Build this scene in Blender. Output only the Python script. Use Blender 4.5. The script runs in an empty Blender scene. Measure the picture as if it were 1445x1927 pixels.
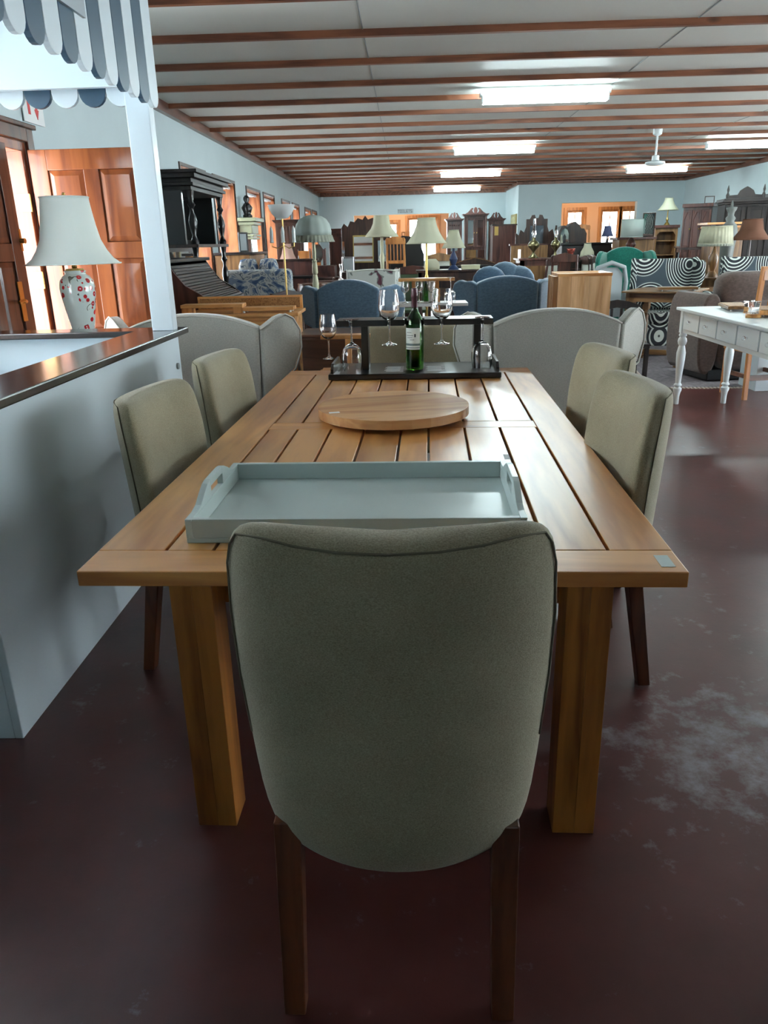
import bpy, bmesh, math, random
from mathutils import Vector, Matrix
random.seed(7)
PI = math.pi; R = math.radians
SC = bpy.context.scene; COL = SC.collection

# ------------------------------------------------ camera
cd = bpy.data.cameras.new('camera'); cam = bpy.data.objects.new('camera', cd); COL.objects.link(cam)
cd.sensor_fit = 'VERTICAL'; cd.sensor_height = 24.0; cd.lens = 24.0 * 1431.4 / 1927.0
cd.clip_start = 0.05; cd.clip_end = 200
pitch, yaw, roll = .3388, -.0351, -.0245
fw = Vector((math.sin(yaw)*math.cos(pitch), math.cos(yaw)*math.cos(pitch), -math.sin(pitch)))
rt = Vector((math.cos(yaw), -math.sin(yaw), 0)); up = rt.cross(fw)
rt2 = rt*math.cos(roll) + up*math.sin(roll); up2 = -rt*math.sin(roll) + up*math.cos(roll)
mw = Matrix((rt2, up2, -fw)).transposed().to_4x4(); mw.translation = Vector((0, 0, 1.4903))
cam.matrix_world = mw
SC.camera = cam

# ------------------------------------------------ world, view
W = bpy.data.worlds.new('sky'); SC.world = W; W.use_nodes = True
bgn = W.node_tree.nodes['Background']
bgn.inputs[0].default_value = (0.86, 0.95, 1.0, 1); bgn.inputs[1].default_value = 8.0
vs = SC.view_settings
vs.view_transform = 'Standard'; vs.look = 'None'; vs.gamma = 1; vs.use_curve_mapping = False
vs.exposure = 1.12
TUBE_STRENGTH = 36.0
WARM_ROOM = 30.0

# ------------------------------------------------ materials
def newmat(name):
    m = bpy.data.materials.new(name); m.use_nodes = True
    return m, m.node_tree.nodes, m.node_tree.links, m.node_tree.nodes['Principled BSDF']
def c4(c): return (c[0], c[1], c[2], 1)
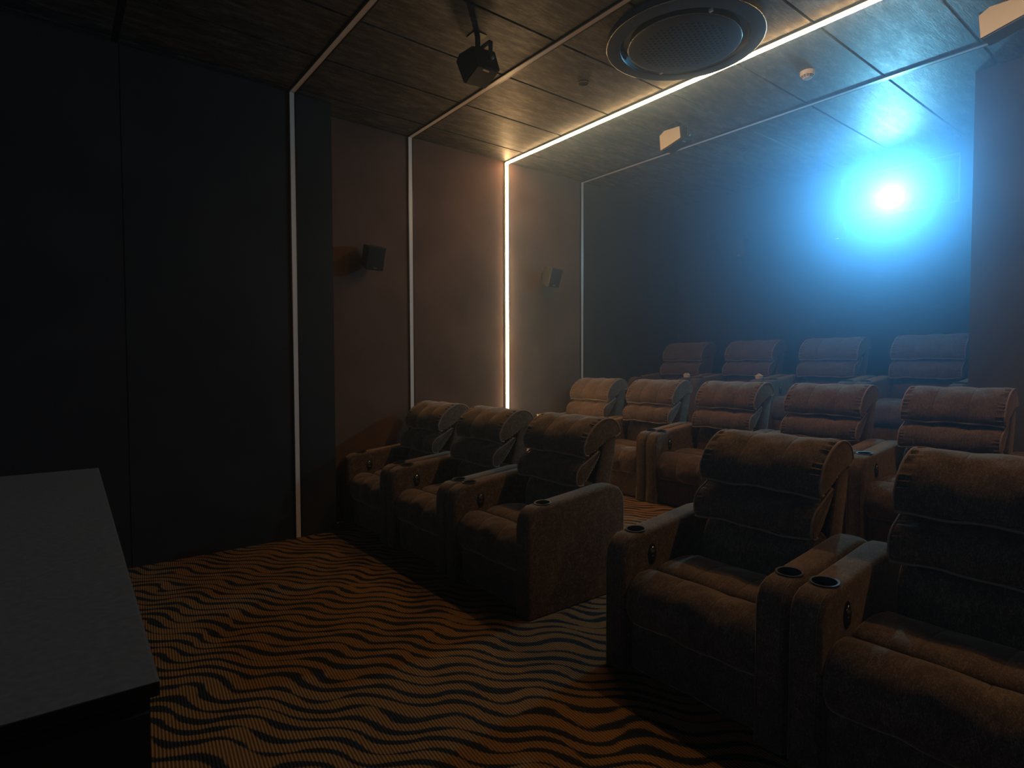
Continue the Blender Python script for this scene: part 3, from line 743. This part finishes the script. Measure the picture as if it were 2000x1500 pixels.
# ---------------------------------------------------------------- guessed screen behind the camera, unseen, added to light the room
sc = thing('fill_screen', 'wide unseen screen added on the front wall as cool fill light', 'screen', (-1.2, YF, 1.2))
obj('fill_screen_surface', bbox((-2.6, 0.031, 0), (2.6, 0.04, 2.1)), M_SCREEN_FILL, sc)
obj('fill_screen_frame', frame_bm(-2.6, 2.6, 0, 2.1, 0.03 + 0.0, 0.08, 0.029), M_BLACK, sc)

# ---------------------------------------------------------------- haze hanging in the air around the projector
hm = bpy.data.materials.new('projector_haze'); hm.use_nodes = True; ht = hm.node_tree; ht.nodes.clear()
ho = ht.nodes.new('ShaderNodeOutputMaterial'); hv_ = ht.nodes.new('ShaderNodeVolumeScatter'); hg = ht.nodes.new('ShaderNodeNewGeometry')
hd = ht.nodes.new('ShaderNodeVectorMath'); hd.operation = 'DISTANCE'; hd.inputs[1].default_value = PROJ; ht.links.new(hg.outputs['Position'], hd.inputs[0])
def hmath(op, a, b=None):
    x = ht.nodes.new('ShaderNodeMath'); x.operation = op
    for i, v in enumerate((a, b)):
        if v is None: continue
        if isinstance(v, (int, float)): x.inputs[i].default_value = v
        else: ht.links.new(v, x.inputs[i])
    return x.outputs[0]
HR = 2.5; HD0 = 0.52
q = hmath('POWER', hmath('DIVIDE', hd.outputs['Value'], HR), 2.0)
core = hmath('EXPONENT', hmath('MULTIPLY', hmath('POWER', hmath('DIVIDE', hd.outputs['Value'], 0.75), 2.0), -1.0))
e = hmath('MULTIPLY', hmath('MULTIPLY', hmath('EXPONENT', hmath('MULTIPLY', q, -1.0)), HD0), hmath('SUBTRACT', 1.0, hmath('MULTIPLY', core, 0.75)))
ht.links.new(hmath('MAXIMUM', hmath('SUBTRACT', e, HD0 * 0.018), 0.0), hv_.inputs['Density'])
hv_.inputs['Color'].default_value = (0.36, 0.60, 1.0, 1); hv_.inputs['Anisotropy'].default_value = 0.72
ht.links.new(hv_.outputs[0], ho.inputs['Volume'])
hb = obj('haze', bbox((XL + 0.01, 2.9, 0.9), (XR - 0.5, YB - 0.002, H - 0.002)), hm)
tag(hb, 'thin smoky haze glowing blue around the projector beam', 'haze', kind='stuff')
S.cycles.volume_step_rate = 2.0
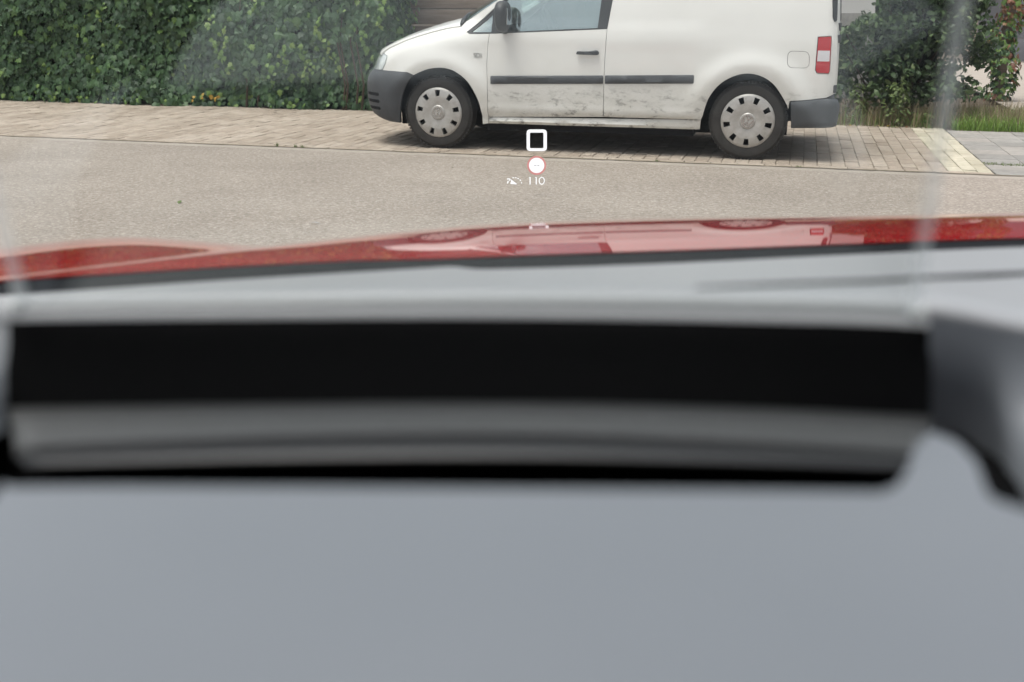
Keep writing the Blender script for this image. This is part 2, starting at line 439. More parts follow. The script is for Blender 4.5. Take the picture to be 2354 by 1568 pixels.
def vs_(s, z, off=0.0):
    """point on the body skin; s runs along the body plan curve, z is height"""
    w = half_w(s, z); ut = smooth_tab(TAIL, z)
    s_b = ut - RC
    if s < S_A:
        cx, cy = sup((S_A - s)/L_NOSE); un = smooth_tab(NOSE, z)
        u, v = S_A - (S_A - un)*cx, w*cy
    elif s <= s_b: u, v = s, w
    else:
        a = (s - s_b)/RC
        if a < math.pi/2: u, v = s_b + RC*math.sin(a), w - RC + RC*math.cos(a)
        else: u, v = ut, w - RC - (s - s_b - RC*math.pi/2)
    if off:
        if s < S_A:
            p, q = vs_(s - .004, z), vs_(s + .004, z)
        else: p, q = vs_(s - .002, z), vs_(s + .002, z)
        tx, ty = q[0] - p[0], (-q[1]) - (-p[1])
        l = math.hypot(tx, ty) or 1
        u, v = u - ty/l*off, v + tx/l*off
    return Vector((u, -v, z))
def trace(sx, sy, off=0.0):
    """photograph pixel (3840 wide) -> (s, z) on the van's skin"""
    px, py = sx*W_/3840, sy*W_/3840
    s, z = min(3.15, (px - 1010)/258.0), (345 - py)/255.0 + .0
    for _ in range(25):
        a = proj(VM @ vs_(s, z, off)); h = 1e-3
        b = proj(VM @ vs_(s + h, z, off)); c = proj(VM @ vs_(s, z + h, off))
        j11, j21, j12, j22 = (b[0] - a[0])/h, (b[1] - a[1])/h, (c[0] - a[0])/h, (c[1] - a[1])/h
        ex, ey = px - a[0], py - a[1]; det = j11*j22 - j12*j21
        if abs(det) < 1e-6: break
        ds, dz = (ex*j22 - ey*j12)/det, (j11*ey - j21*ex)/det
        m = max(abs(ds), abs(dz)); f = min(1, .12/m) if m else 1
        s += ds*f; z += dz*f
        if m < 1e-5: break
    return (s, z)
def z2(x, y): return trace(1200 + x/1.9617, y/1.9617)
def z3(x, y): return trace(2200 + x/1.4354, y/1.4354)
def inside(p, poly):
    x, y = p; c = False; n = len(poly)
    for i in range(n):
        (x1, y1), (x2, y2) = poly[i], poly[(i + 1) % n]
        if (y1 > y) != (y2 > y) and x < (x2 - x1)*(y - y1)/(y2 - y1) + x1: c = not c
    return c
def area(poly): return sum(a[0]*b[1] - b[0]*a[1] for a, b in zip(poly, poly[1:] + poly[:1]))/2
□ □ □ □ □
_SET EXERCISE:_ Repeat each record exactly, with the pictures left out.

_ANSWER TO THIS EXERCISE:_
Build this scene in Blender. Output only the Python script. Use Blender 4.5. The script runs in an empty Blender scene. Measure the picture as if it were 1445x1927 pixels.
import bpy, bmesh, math, random
from mathutils import Vector, Matrix
random.seed(7)
PI = math.pi; R = math.radians
SC = bpy.context.scene; COL = SC.collection

# ------------------------------------------------ camera
cd = bpy.data.cameras.new('camera'); cam = bpy.data.objects.new('camera', cd); COL.objects.link(cam)
cd.sensor_fit = 'VERTICAL'; cd.sensor_height = 24.0; cd.lens = 24.0 * 1431.4 / 1927.0
cd.clip_start = 0.05; cd.clip_end = 200
pitch, yaw, roll = .3388, -.0351, -.0245
fw = Vector((math.sin(yaw)*math.cos(pitch), math.cos(yaw)*math.cos(pitch), -math.sin(pitch)))
rt = Vector((math.cos(yaw), -math.sin(yaw), 0)); up = rt.cross(fw)
rt2 = rt*math.cos(roll) + up*math.sin(roll); up2 = -rt*math.sin(roll) + up*math.cos(roll)
mw = Matrix((rt2, up2, -fw)).transposed().to_4x4(); mw.translation = Vector((0, 0, 1.4903))
cam.matrix_world = mw
SC.camera = cam

# ------------------------------------------------ world, view
W = bpy.data.worlds.new('sky'); SC.world = W; W.use_nodes = True
bgn = W.node_tree.nodes['Background']
bgn.inputs[0].default_value = (0.86, 0.95, 1.0, 1); bgn.inputs[1].default_value = 8.0
vs = SC.view_settings
vs.view_transform = 'Standard'; vs.look = 'None'; vs.gamma = 1; vs.use_curve_mapping = False
vs.exposure = 1.12
TUBE_STRENGTH = 36.0
WARM_ROOM = 30.0

# ------------------------------------------------ materials
def newmat(name):
    m = bpy.data.materials.new(name); m.use_nodes = True
    return m, m.node_tree.nodes, m.node_tree.links, m.node_tree.nodes['Principled BSDF']
def c4(c): return (c[0], c[1], c[2], 1)
Continue the Blender Python script for this scene: part 3, from line 743. This part finishes the script. Measure the picture as if it were 2000x1500 pixels.
# ---------------------------------------------------------------- guessed screen behind the camera, unseen, added to light the room
sc = thing('fill_screen', 'wide unseen screen added on the front wall as cool fill light', 'screen', (-1.2, YF, 1.2))
obj('fill_screen_surface', bbox((-2.6, 0.031, 0), (2.6, 0.04, 2.1)), M_SCREEN_FILL, sc)
obj('fill_screen_frame', frame_bm(-2.6, 2.6, 0, 2.1, 0.03 + 0.0, 0.08, 0.029), M_BLACK, sc)

# ---------------------------------------------------------------- haze hanging in the air around the projector
hm = bpy.data.materials.new('projector_haze'); hm.use_nodes = True; ht = hm.node_tree; ht.nodes.clear()
ho = ht.nodes.new('ShaderNodeOutputMaterial'); hv_ = ht.nodes.new('ShaderNodeVolumeScatter'); hg = ht.nodes.new('ShaderNodeNewGeometry')
hd = ht.nodes.new('ShaderNodeVectorMath'); hd.operation = 'DISTANCE'; hd.inputs[1].default_value = PROJ; ht.links.new(hg.outputs['Position'], hd.inputs[0])
def hmath(op, a, b=None):
    x = ht.nodes.new('ShaderNodeMath'); x.operation = op
    for i, v in enumerate((a, b)):
        if v is None: continue
        if isinstance(v, (int, float)): x.inputs[i].default_value = v
        else: ht.links.new(v, x.inputs[i])
    return x.outputs[0]
HR = 2.5; HD0 = 0.52
q = hmath('POWER', hmath('DIVIDE', hd.outputs['Value'], HR), 2.0)
core = hmath('EXPONENT', hmath('MULTIPLY', hmath('POWER', hmath('DIVIDE', hd.outputs['Value'], 0.75), 2.0), -1.0))
e = hmath('MULTIPLY', hmath('MULTIPLY', hmath('EXPONENT', hmath('MULTIPLY', q, -1.0)), HD0), hmath('SUBTRACT', 1.0, hmath('MULTIPLY', core, 0.75)))
ht.links.new(hmath('MAXIMUM', hmath('SUBTRACT', e, HD0 * 0.018), 0.0), hv_.inputs['Density'])
hv_.inputs['Color'].default_value = (0.36, 0.60, 1.0, 1); hv_.inputs['Anisotropy'].default_value = 0.72
ht.links.new(hv_.outputs[0], ho.inputs['Volume'])
hb = obj('haze', bbox((XL + 0.01, 2.9, 0.9), (XR - 0.5, YB - 0.002, H - 0.002)), hm)
tag(hb, 'thin smoky haze glowing blue around the projector beam', 'haze', kind='stuff')
S.cycles.volume_step_rate = 2.0
Keep writing the Blender script for this image. This is part 2, starting at line 439. More parts follow. The script is for Blender 4.5. Take the picture to be 2354 by 1568 pixels.
def vs_(s, z, off=0.0):
    """point on the body skin; s runs along the body plan curve, z is height"""
    w = half_w(s, z); ut = smooth_tab(TAIL, z)
    s_b = ut - RC
    if s < S_A:
        cx, cy = sup((S_A - s)/L_NOSE); un = smooth_tab(NOSE, z)
        u, v = S_A - (S_A - un)*cx, w*cy
    elif s <= s_b: u, v = s, w
    else:
        a = (s - s_b)/RC
        if a < math.pi/2: u, v = s_b + RC*math.sin(a), w - RC + RC*math.cos(a)
        else: u, v = ut, w - RC - (s - s_b - RC*math.pi/2)
    if off:
        if s < S_A:
            p, q = vs_(s - .004, z), vs_(s + .004, z)
        else: p, q = vs_(s - .002, z), vs_(s + .002, z)
        tx, ty = q[0] - p[0], (-q[1]) - (-p[1])
        l = math.hypot(tx, ty) or 1
        u, v = u - ty/l*off, v + tx/l*off
    return Vector((u, -v, z))
def trace(sx, sy, off=0.0):
    """photograph pixel (3840 wide) -> (s, z) on the van's skin"""
    px, py = sx*W_/3840, sy*W_/3840
    s, z = min(3.15, (px - 1010)/258.0), (345 - py)/255.0 + .0
    for _ in range(25):
        a = proj(VM @ vs_(s, z, off)); h = 1e-3
        b = proj(VM @ vs_(s + h, z, off)); c = proj(VM @ vs_(s, z + h, off))
        j11, j21, j12, j22 = (b[0] - a[0])/h, (b[1] - a[1])/h, (c[0] - a[0])/h, (c[1] - a[1])/h
        ex, ey = px - a[0], py - a[1]; det = j11*j22 - j12*j21
        if abs(det) < 1e-6: break
        ds, dz = (ex*j22 - ey*j12)/det, (j11*ey - j21*ex)/det
        m = max(abs(ds), abs(dz)); f = min(1, .12/m) if m else 1
        s += ds*f; z += dz*f
        if m < 1e-5: break
    return (s, z)
def z2(x, y): return trace(1200 + x/1.9617, y/1.9617)
def z3(x, y): return trace(2200 + x/1.4354, y/1.4354)
def inside(p, poly):
    x, y = p; c = False; n = len(poly)
    for i in range(n):
        (x1, y1), (x2, y2) = poly[i], poly[(i + 1) % n]
        if (y1 > y) != (y2 > y) and x < (x2 - x1)*(y - y1)/(y2 - y1) + x1: c = not c
    return c
def area(poly): return sum(a[0]*b[1] - b[0]*a[1] for a, b in zip(poly, poly[1:] + poly[:1]))/2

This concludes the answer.